Anora ou le striptease de Cendrillon

par Tewfik Hakem |  publié le 26/05/2024

Au palmarès, Sean Baker, auteur d’un film foutraque et réjouissant sur une travailleuse du sexe, emporte la Palme d’or devant des films bouleversants, mais moins commerciaux

Affiche officielle - D.R

Anora de Sean Baker, Palme d’or ? L’audacieuse décision du jury présidé par la réalisatrice américaine Greta Gerwig a surpris et séduit tout le monde à Cannes, aussi bien la presse que les pros du Marché, comme pour les palmes attribuées à Barton Fink des frères Coen en 1991, et à Pulp Fiction de Tarantino en 1994, Anora est un film américain foutraque et réjouissant qui allie esprit indé et potentiel commercial. Et c’est précisément ce potentiel « commercial » qui manquait aux deux grands favoris de la sélection compétitive, à savoir le bouleversant film de la réalisatrice Payal Kapadia, All We Imagine as Light– « tout ce que l’on imagine comme étant de la lumière », sur la condition féminine en Inde, et Les Graines du figuier sauvage de Mohammad Rasoulouf, captivant thriller familial et virulente charge contre le régime iranien.

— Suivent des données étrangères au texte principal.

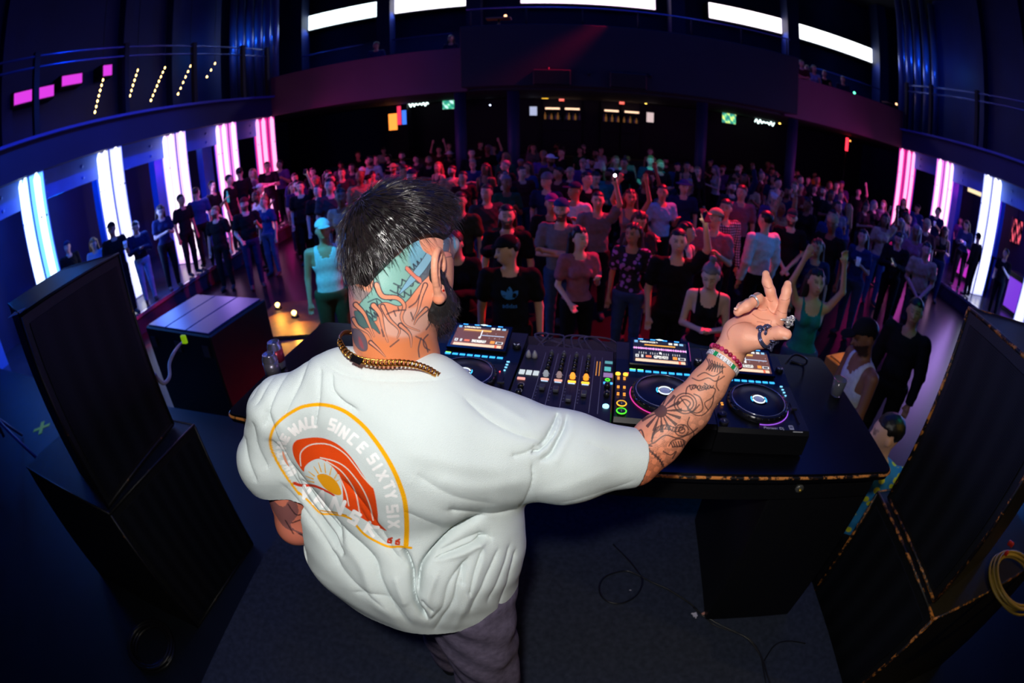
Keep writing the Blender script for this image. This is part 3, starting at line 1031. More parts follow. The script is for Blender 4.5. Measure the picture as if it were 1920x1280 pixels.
# ---- flight case, cable, amber lamps on a board added for their glow, barrier
e = empty('flight_case', (-3.68, 3.62, 0), math.radians(-8), 'long black case with a blue-lit panelled top in front of the left platform', 'flight case')
MB().box((-.62, -.45, 0), (.62, .45, 1.08), .015).build('body', m_box, e)
b = MB()
for q in range(3):
    b.box((-.58 + q * .39, -.42, 1.08), (-.58 + q * .39 + .37, .42, 1.095), .004)
b.build_each('lid_panel', mat('case_laminate', srgb(60, 70, 120), .3), e)
b = MB()
for x in (-.5, .0, .5):
    b.box((x - .05, -.46, .85), (x + .05, -.448, .97))
b.build_each('latch', mat('latch_steel', srgb(110, 110, 120), .4, metal=.7), e)
p0, p1 = pz(345, 636, 1.0), pz(293, 705, .62)
p0[1] = min(p0[1], 3.0)
cb = [pd(343, 640, np.linalg.norm(pz(345, 636, .95) - CAM) - .25), pd(330, 655, 3.35), pd(318, 680, 3.1), pd(318, 705, 2.95), pd(308, 718, 2.85), pd(297, 712, 2.8), pd(290, 702, 2.75)]
o = MB().tube(spline(cb, 6), .012, 8).build('power_cable', mat('cable_grey', srgb(150, 150, 160), .5))
tag(o, 'grey cable hanging in a loop in front of the long black case', 'cable')
b = MB().obox(pd(345, 636, 3.55), np.array([1, 0, 0]), np.array([0, 1, 0]), np.array([0, 0, 1.]), .022, .01, .03).build('tape_flag', mat('tape_yellow_green', srgb(190, 255, 20), .5, emit=srgb(190, 255, 20), strength=.25))
tag(b, 'bright yellow-green tape flag at the top of the grey cable', 'tape')
P = pz(78, 802, STG)
P[1] = min(P[1], 2.5)
b = MB().obox(P + (0, 0, .002), nrm((1, .9, 0)), nrm((-.9, 1, 0)), np.array([0, 0, 1.]), .14, .03, .002).obox(P + (0, 0, .003), nrm((1, -.9, 0)), nrm((.9, 1, 0)), np.array([0, 0, 1.]), .14, .03, .002)
tag(b.build('tape_mark', mat('tape_yellow', srgb(240, 225, 40), .6)), 'yellow tape cross on the stage floor at the left', 'tape')
o = MB().obox(pz(548, 590, .03) + (.05, -.1, -.01), nrm((1, .2, 0)), nrm((-.2, 1, 0)), np.array([0, 0, 1.]), .55, .65, .02).build('floor_board', mat('board_wood', srgb(110, 66, 34), .5, noise=.3, nscale=8))  # brown panel added on the dark floor so the amber glow shows
tag(o, 'low brown wooden board under the two amber lamps left of the crowd', 'board')
for i, c_ in enumerate(((520, 571), (551, 586))):
    p = pz(*c_, .12)
    e = empty('floor_lamp', tuple(p * (1, 1, 0) + (0, 0, .041)), 0, ('amber floor lamp on the brown board, farther of the two', 'amber floor lamp on the brown board, nearer of the two')[i], 'lamp')
    MB().box((-.05, -.03, 0), (.05, .05, .035), .006).build('lamp_base', m_black, e)
    MB().lathe((0, 0, .08), [(.01, -.045), (.035, -.02), (.04, .01), (.02, .03), (.005, .035)], 12).build('bulb', led('amber_bulb', (1, .6, .15), 9), e)
    lamp('amber_spot', 'SPOT', (p[0] + .05, p[1] - .06, .30), 22, (1, .42, .04), aim=(p[0] + .35, p[1] - .5, 0.0), size=.03, spot=85)
cp_ = pz(1592, 676, 1.12)
e = empty('wooden_crate', (cp_[0], cp_[1], 0), .3, 'wooden crate lit amber behind the right end of the table', 'crate')  # added box, there only to carry the patch of amber glow
MB().box((-.14, -.17, 0), (.14, .17, 1.1), .008).build('body', mat('crate_wood', srgb(170, 110, 50), .5, noise=.25, nscale=10), e)
MB().box((-.11, -.14, 1.1), (.11, .14, 1.115), .004).build('lid', mat('crate_wood'), e)
lamp('amber_spot', 'SPOT', (cp_[0] + .05, cp_[1] - .02, 1.5), 7, (1, .55, .08), aim=(cp_[0], cp_[1], 1.1), size=.02, spot=75)
e = empty('stand', tuple(pz(30, 790, STG) * (1, 1, 0) + (0, 0, STG)), .3, 'dark tripod stand at the left end of the stage', 'stand')
e.location = (-5.2, 1.2, STG)
for a in (0, 2.1, 4.2):
    MB().tube([(0, 0, .55), (.5 * math.cos(a), .5 * math.sin(a), .02)], .018, 8).build('leg', mat('stand_blue', srgb(40, 50, 90), .5), e)
MB().tube([(0, 0, .3), (0, 0, 1.5)], .02, 8).build('pole', mat('stand_blue'), e)
MB().box((-.14, -.05, 1.5), (.14, .1, 1.7), .02).build('head', m_black, e)


def coil(name, c, R, n, m, lab, ax=None, r=.008, seed=0):
    rg = np.random.default_rng(seed)
    b = MB()
    X, Y, Z = ax if ax else (np.array([1., 0, 0]), np.array([0, 1., 0]), np.array([0, 0, 1.]))
    for q in range(n):
        cc = np.asarray(c) + X * rg.normal(0, R * .06) + Y * rg.normal(0, R * .06) + Z * (r * (1 + 2 * (q // 3)) + (q % 3) * r * .3)
        b.torus(cc, R * (1 - .07 * (q % 3)) * rg.uniform(.94, 1.04), r, 30, 6, ax=(X, Y, Z))
    return tag(b.build(name, m), lab, 'cable')


coil('cable_coil', pz(288, 1215, STG) + (0, 0, .0), .17, 8, mat('cable_black', srgb(26, 26, 28), .35), 'coil of black cable on the stage floor at the bottom left', r=.010)
coil('cable_coil', (1.98, .42, 1.505), .17, 7, mat('cable_yellow', srgb(170, 140, 60), .4), 'coil of yellowish cables on top of the right subwoofer', r=.007, seed=2)
b = MB()
for q, c_ in enumerate(((1893, 1018), (1897, 1021), (1887, 1037))):
    b.lathe(pz(*c_, 1.56), [(.004, -.012), (.011, -.008), (.011, .010), (.005, .014)], 10)
for q_, o_ in enumerate(b.build_each('cable_plug', mat('plug_red', srgb(210, 40, 20), .35))):
    tag(o_, ('red cable plug farthest from the yellowish cable coil', 'middle one of three red cable plugs by the yellowish coil', 'red cable plug nearest to the lower edge by the yellowish coil')[q_], 'plug')

# cables on the riser
m_cab = mat('cable_black')


def on_riser(pts, z=RIS + .005): return [pz(x, y, z) for x, y in pts]


lp = on_riser([(1150, 1020), (1172, 1042), (1188, 1060), (1203, 1082), (1204, 1095), (1196, 1112), (1180, 1125), (1160, 1131), (1140, 1127), (1127, 1115), (1124, 1098), (1132, 1083), (1150, 1074), (1175, 1070), (1200, 1079)])
lp += on_riser([(1225, 1092), (1250, 1103), (1275, 1118), (1300, 1136), (1315, 1152), (1330, 1160), (1352, 1172), (1365, 1178), (1385, 1187), (1405, 1200), (1422, 1222), (1432, 1240), (1438, 1262), (1446, 1285), (1455, 1310)])
tag(MB().tube(spline(lp, 5), .0045, 6).build('floor_cable', m_cab), 'thin black cable looped on the grey riser carpet', 'cable')
l2 = on_riser([(1300, 1140), (1322, 1158), (1340, 1174), (1368, 1184), (1400, 1196), (1418, 1214), (1428, 1236), (1432, 1256), (1436, 1280), (1440, 1305)])
tag(MB().tube(spline([p + (0, .006, .001) for p in l2], 5), .0035, 6).build('floor_cable', m_cab), 'second thin black cable running beside the looped one to the lower edge', 'cable')
l3 = on_riser([(1432, 1240), (1440, 1226), (1452, 1210), (1468, 1202), (1490, 1202), (1510, 1206)])
tag(MB().tube(spline(l3, 5), .0035, 6).build('floor_cable', m_cab), 'short black cable branching to the right subwoofer on the carpet', 'cable')
tp = pz(1303, 1152, RIS + .008)
b = MB().obox(tp, nrm((1, .2, 0)), nrm((-.2, 1, 0)), np.array([0, 0, 1.]), .010, .011, .0015).obox(tp + (-.008, .004, .002), nrm((1, -.7, .3)), nrm((.7, 1, 0)), np.array([0, 0, 1.]), .009, .004, .001).obox(tp + (.003, -.012, .001), nrm((.3, 1, 0)), nrm((1, -.3, 0)), np.array([0, 0, 1.]), .009, .003, .001)
tag(b.build('tape_scrap', mat('tape_white', srgb(225, 220, 235), .7)), 'crumpled white tape scrap stuck to the cable on the carpet', 'tape')
b = MB().obox(pz(1319, 1150, RIS + .009), nrm((1, .4, 0)), nrm((-.4, 1, 0)), np.array([0, 0, 1.]), .009, .006, .0015)
tag(b.build('tape_scrap', mat('tape_pink', srgb(225, 160, 140), .7)), 'small pinkish tape scrap next to the white one on the carpet', 'tape')
b = MB().obox(pz(1182, 1106, RIS + .003), nrm((1, -.2, 0)), nrm((.2, 1, 0)), np.array([0, 0, 1.]), .004, .0012, .001)
tag(b.build('paper_scrap', mat('tape_white')), 'tiny pale scrap inside the cable loop on the carpet', 'paper')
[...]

Sans doute moins brillant sur le plan de la mise en scène que ses deux concurrents, le film de Sean Baker est plus malin, privilégiant le registre comique pour défendre les laissés pour compte, et particulièrement « toutes les travailleuses du sexe, d’hier, d’aujourd’hui et de demain », dixit Sean Baker recevant la suprême récompense.

Anora est une travailleuse du sexe originaire de Brooklyn, autant dire l’exemple parfait de la prolétaire exploitée dans le New York d’aujourd’hui. Quand un très jeune et très riche fils d’oligarques russes lui laisse miroiter la possibilité d’une autre vie, Anora se met à rêver. Mais les parents du rejeton déboulent de Moscou en jet pour annuler le mariage et stopper net les aspirations d’émancipation d’Anora.

Mise en scène speed et efficace, avec des tonitruants retournements de situation. Ainsi le cynisme du capitalisme sauvage contemporain est incarné ici par la famille russe quand Anora, la jeune strip-teaseuse américaine, se débat au nom de tous les damnés de la terre écrasés par le système prédateur. Sean Baker fait son petit malin, mais il le fait fort bien, poussant la farce au maximum, le jeune russe ressemble à un petit privilégié blanc, et Anora a les traits d’une jeune Ouzbèke.

Le Grand prix a été attribué à la réalisatrice Payal Kapadia, et l’autre favori, Mohammad Rasoulouf qui a quitté clandestinement et à pied son pays pour échapper aux tribunaux de la république islamique d’Iran, repart avec le prix du Jury, ce qui permet au passage de questionner la nature même de ce prix. Si le jury a bel et bien reconnu toutes les qualités du film iranien Les Graines du figuier sauvage, à quels critères répondent la Palme d’Or et le Grand prix ?

Le reste du palmarès est tout aussi osé. Le portugais Michel Gomes décroche le prix de la mise en scène à l’issue de son Grand Tour, le prix du scénario salue un film de genre efficace , The Substance de Coralie Fargeat, la performance de Jesse Plemons dans Kinds of Kindness de Yórgos Lánthimos par le prix d’interprétation masculine.

Last but not least, en attribuant un prix collectif pour les héroïnes de la comédie musicale Emilia Pérez  de Jacques Audiard, le jury salue certes un des films les plus applaudis de la compétition, ainsi que la performance de ses comédiens, mais pose au passage une question sensible, on ne peut plus d’actualité. Entre les classiques « Prix d’interprétation masculine » et « Prix d’interprétation féminine », faut-il inventer un Prix d’Interprétation (pour les) trans-genres ?

L’année dernière la sélection parallèle « La Quinzaine des Réalisateurs » a changé de nom, pour celui plus inclusif de « Quinzaine des Cinéastes », le jury de Greta Gerwig ouvre un nouveau chantier de réflexion avec le prix d’interprétation féminine attribué aux actrices Adriana Paz, Zoe Saldaña, Selena Gomez, et à l’actrice Karla Sofia Gasscon- connue sous le nom de Carlos Gascón jusqu’à l’annonce de sa transition de genre opérée en 2018.